What is your guilty pleasure? Shopping, only when I am sad or depressed. I can spend more than I should and can hide it well.

Wednesday, April 28, 2010

Another week!

Earth Day Fun!

Last Thursday a friend of mine bought us tickets to see Train at Earth Fest. It was a really fun and long night. A total of 5 bands played with Train playing last of course so we were there about 6 hours. My feet were killing me. I was proud of myself. I didn't indulge on any of the usual vendor foods that are always so tempting. My wonderful and caring husband was nice enough to feed me the lettuce from his gigantic smoothered burrito. Never have a felt like a rabbit before until that night.

Saturday we went to Liberty park in Salt Lake for Earth Jam. We met up with a few friends and enjoyed a day in the sun listening to music. There was a group of Belly dancers which was interesting.
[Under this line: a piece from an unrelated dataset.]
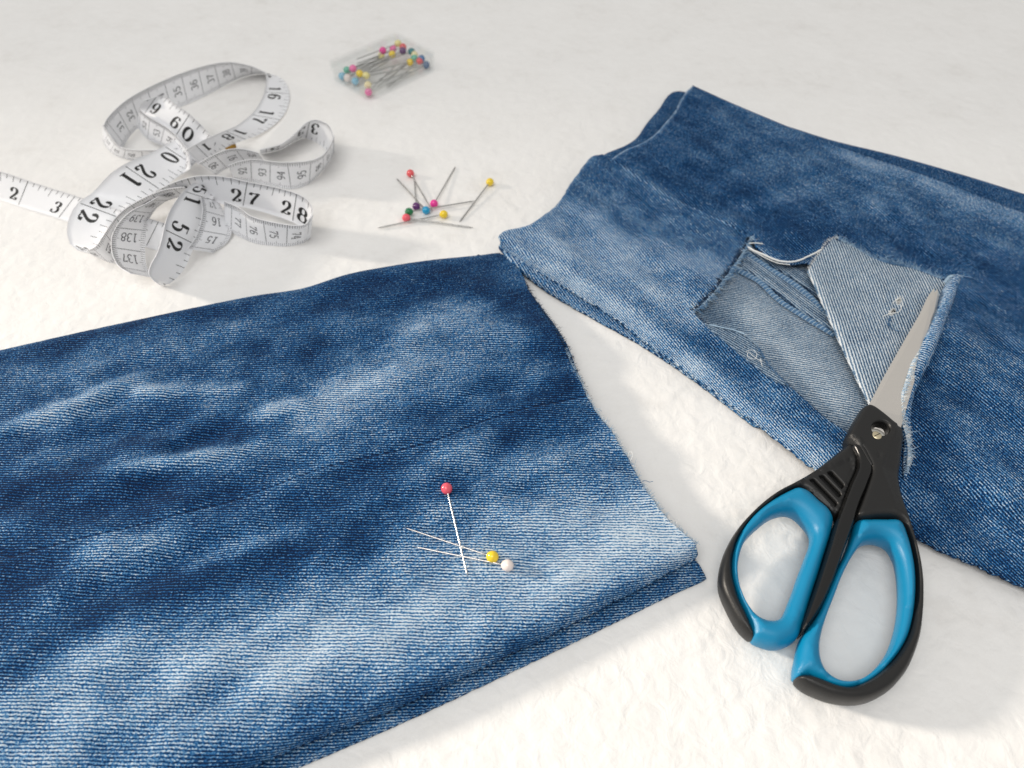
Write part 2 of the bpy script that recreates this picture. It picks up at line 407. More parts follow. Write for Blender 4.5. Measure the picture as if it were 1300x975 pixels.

I asked Alyssah if she wanted to take belly dancing lessons (I was kidding of course). She commented back "why would I want to do that. Its kind of weird". I love her personality even if it comes with a little bit of attitude. She turns 9 on Saunday. I can't believe how old and grown up she has gotten. I think this is probably might favorite stage so far.

The weight loss adventure continues. I have officially lost 20 lbs. I should have taken pictures and measured when I started just so I could have a biggest loser moment and compare my before and after shots. I have lost twice as much (1-2 lbs a day) since I started eating organic food. Kind of funny that something that small could make such a difference.

Well, we are moving again. Yes, it has only been 5 months but we just can't afford to live so far away anymore. Gas is so expensive and we want to be closer to everything. We are looking at renting a place over in the Sugarhouse/Canyon Rim area which I absolutely love. It will be nice so nice.

Till next time! Hope all is well with everyone.

Thursday, April 22, 2010

Catching up again!

Yes, It has been awhile and I know I promised that I would keep up on the blog but man has life been nuts. Josh still isn't back to work which is really starting to hurt the pocket book. My dad and mom both said they are prepared if we need to move in. I have such great parents! Hopefully that won't need to happen so keep your fingers crossed he is back to work soon. Summer is the worst time to be poor. SO many fun things to do but no money to do it with. My wonderful mother and step-father are taking the entire family to Lake Tahoe for a week in June. I can't wait. The lake in Tahoe is beautiful and Derek is stationed out there so it is a two for one deal. Dan will drive in from Cali to meet us there.

Kampsnider family reunion is in July so hopefully we will be able to make it there. It is so nice being able to see everyone. Since our last reunion cousins have gotten married, pregnant, and had children. It is amazing what can happen in a year.

So as you all know I have been dieting pretty hard and have lost 15 lbs. I am actually really suprised how much self control and descipline I have. Its funny cause I make myself a really healthy dinner with meat and veggies for me and then something a little more appetizing for Josh and Alyssah. They are then picking off my plate (when I hardly have anything to eat anyway). I hadn't realized that me eating healthy would influence them. I am excited to be able to cook family meals again that are healthy and not feel compromised. And yes, Justin and Tiff, organic tastes much better. Yes it is expensive but it is worth it. The first week I ate all organic. With the lack of funds I have resorted back to non organic and I am really lacking energy. Organic food has such a better taste and just makes you feel better. I have a new love for Sunflower Market.